Ta-Nehisi Coates isn’t shy about his love for Chicago.

It’s the black capital of America, Coates declared at Northwestern University’s Evanston campus on Tuesday, where he discussed race and power as part of the school’s Contemporary Thought Speaker Series. Noted author and professor of sociology and African American studies, Mary Pattillo, guided the conversation.

Coates’s award-winning Atlantic cover story “The Case for Reparations” is largely based in Chicago, which has long-lasting scars of racial housing discrimination and which many see as the most racially segregated city in the country.

Coming off the success of 2015’s Between the World and Me, and his latest Atlantic piece “My President Was Black,” the renowned journalist sat down for a candid conversation about politics and race in front of a packed house at Northwestern’s Pick-Staiger Hall.
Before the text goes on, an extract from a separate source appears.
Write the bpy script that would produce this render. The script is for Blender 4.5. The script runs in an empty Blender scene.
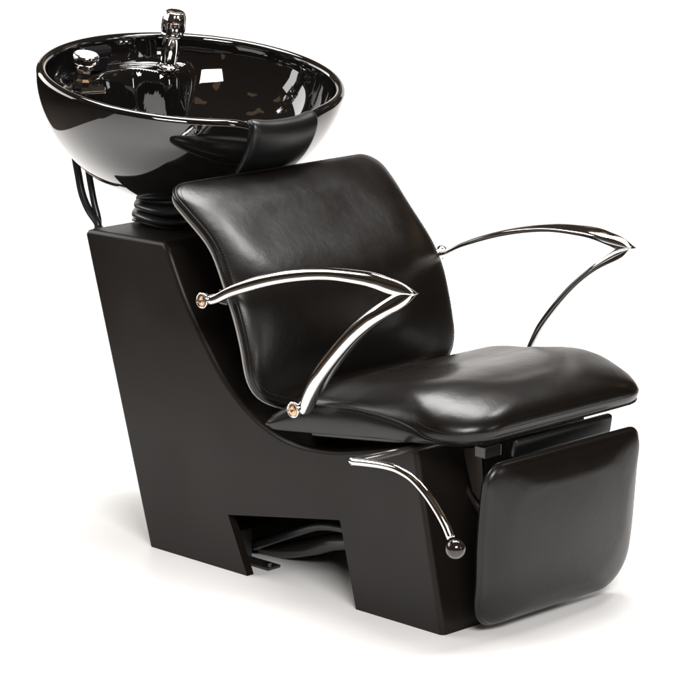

On “The Case for Reparations,” in which Coates interviews North Lawndale residents to tell the story of systemic racism in Chicago:

 “When I went to do ‘Case for Reparations,’ in some respect, it wasn’t really about reparations. [There] was this notion of racism as something that happened 100 years ago, in the deep distant past, that no one [felt like they] had to deal with today. I wanted to remind folks that this is real.

“When I think of Chicago, I think about home. You guys have so much. You can feel the spirit and it’s everything that you love about yourself. Here [in Chicago], it’s like reconnecting to something in you, as a black person, that’s in your bones.”

On Laquan McDonald and the ongoing accountability crisis in the Chicago Police Department, which Coates said is no different than an organized gang:

“Chicago is the capital of black America, which means everything isn’t [always] good about being black.”

On Barack Obama’s campaign on "hope":

“I think that it takes not just a certain kind of politician but a certain kind of African American politician to go into some of the white communities that [Barack Obama] went into, to speak the way he spoke.

“[Obama] had a level of comfort in those households that I think is really, really hard to find. On the other side, I think he made black folks feel proud. You feel like the best of yourself is being represented and you got excited about that. That particular black family looked really, really familiar to you and people got excited.”

On what it means for Donald Trump to follow Obama:

“It’s always the case that individually gifted and lucky African Americans could go far. But the fight for equality in America for black people is really the fight to be mediocre. Donald Trump is president. [Now] I look at my son, and I say, you really can be president. If they called you right now, you could be president.

“Donald Trump [was] not a surprise to me. I was shocked. But, I was shocked because, believe it or not, there’s a part of me that remains sort of optimistic about the world, even if the cold-hearted part of me who sits down to write understands that this is what’s going to happen.

“The fact that somebody who started their career in birtherism [the false claims that Obama was not born in America] ended up becoming president of the United States, I think that when you look at this 100 years from now, you would say it makes sense.”

On why black people have to work three times harder than whites to make it:

“Black folks can’t be Donald Trump. You’d be dead. Somebody would’ve killed you. If you were that foolish about the world, you might get shot.

“You get to these places, these high institutions and, no disrespect, but you can see the kind of tolerance there is for white mediocrity and that there’s no tolerance for black mediocrity. None.”